Thursday, November 8, 2007

Is JSF following EJB road?

First I have to be clear: I don't like JSF!

But, I did not like EJB 1.0 when it came out. And still, I did bet on it's success.

When EJB 1.0 came out I just finished my personal implementation of a CORBA Application Server, so this new Specification was "way below" my stuff. I was young, but still you cannot stop the machine coming from Sun, BEA and after quite some time IBM.
EJB came in a world were crazy techies (like me) thought they can build great servers which can handle enormous load. So, this specification really calm down crazy development and provided a good base for containers (usage and implementation).
But, it was flawed, right from the beginning.
All the API, interfaces and design concentrated on showing off the "great" power of the Application Server. Look how I can passivate/activate, look I can do security and transaction, and look I even save in DB for you. And for every "look" as a poor developer you needed to answer (implement, declare) something.
There was no escape, your code was full of unwanted pollution.
EJB 2.0 did not solve the problem and actually added more "look" at my beautiful AS: Messaging and CMP.

We had to wait for JBoss guys to take over EJB specification for 3.0, to finally end the developer nightmare.

And now, the funny trick. Please replace in the above EJB with JSF...
Amazing, it fits.

JSF came when Web UI was a total mess (All Struts usage override most configuration and basic classes) and everyone had his own "best/better" implementation.
So, JSF did some clean up in Web UI design and implementation.
But, JSF is really "showing off": Look my nice lifecycle in 42 steps, Look my nice big list of jsp tags/attributes, Look my nice EL, Look my nice XML configuration, and so on.
By "showing off" I mean that you need to fill all this with a lot of unreadable and incomprehensible repetition. And the worst of it you need to master all this in order to:
- debug correctly,
- integrate external stuff (Ajax4JSF and so on),
- create just one JSF UI component (Does someone sells T-shirt with: I wrote my JSF component! without breaking the lifecycle?),
- write stupid HTML pages.

A really good description of all JSF flaws are listed in Gavin blog: EE6 Wichlist
In this blog entries, the first one on EJB the second on JSF, looking quickly at the code examples you understand the gap.
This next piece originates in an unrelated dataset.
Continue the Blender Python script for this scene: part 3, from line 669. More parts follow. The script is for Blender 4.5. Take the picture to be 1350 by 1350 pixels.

EJB is full of nice Annotations and Meta Annotations (the future for sure), and JSF full of ugly XML and Expression Language (scheduled to die).

The biggest conceptual flaw of JSF is the usage of EL.
EL is breaking encapsulation, in term of IoC: it's on the wrong side of the road. Ophir pointed me to a nice essay from Terence Parr "Enforcing Strict Model-View Separation in Template Engines ", that really nicely proves my point.
A UI definition (Web page, Swing panel, ...) should not know about the object graph. If I am a UI designer, I'm not a business modeler.
The answer is in architecture like Wicket and JSR-295 (The EL in this Beans Binding is due to the lack of property support).
In these good architecture: The UI components have an ID related to the page/panel, and the Java developers bind data to these components and receive events from these components. This is the good way to do UI, integrate UI design and manage UI logic. From experience, it works great.

All the other flaws are due to the age of JSF and the fact that it was written for ugly request/response Web UI behavior.

So JSF is today at the stage of EJB 1.0, I can see JSF 2.0 pushing more in the wrong direction, and so having finally a JSF 3.0 were developers will stop having nervous shake when they hear: JSF!

3 comments:

Unknown said...

In these good architecture: The UI components have an ID related to the page/panel, and the Java developers bind data to these components and receive events from these components. ..

I agree, furthermore, your HTML code shouldn't know a word about the component attached... do you agree? then try ItsNat

Yardena said...

Hi Fred, I think you are right, I've been thinking the same thing myself - JSF looks like an EJB movie sequel. I really wonder why we need to go through this long and winding road again and again - what's wrong with enterprise Java?

jonathan said...

JSF was an idiotic idea 10 years ago. Nothing is going to save it. Move on.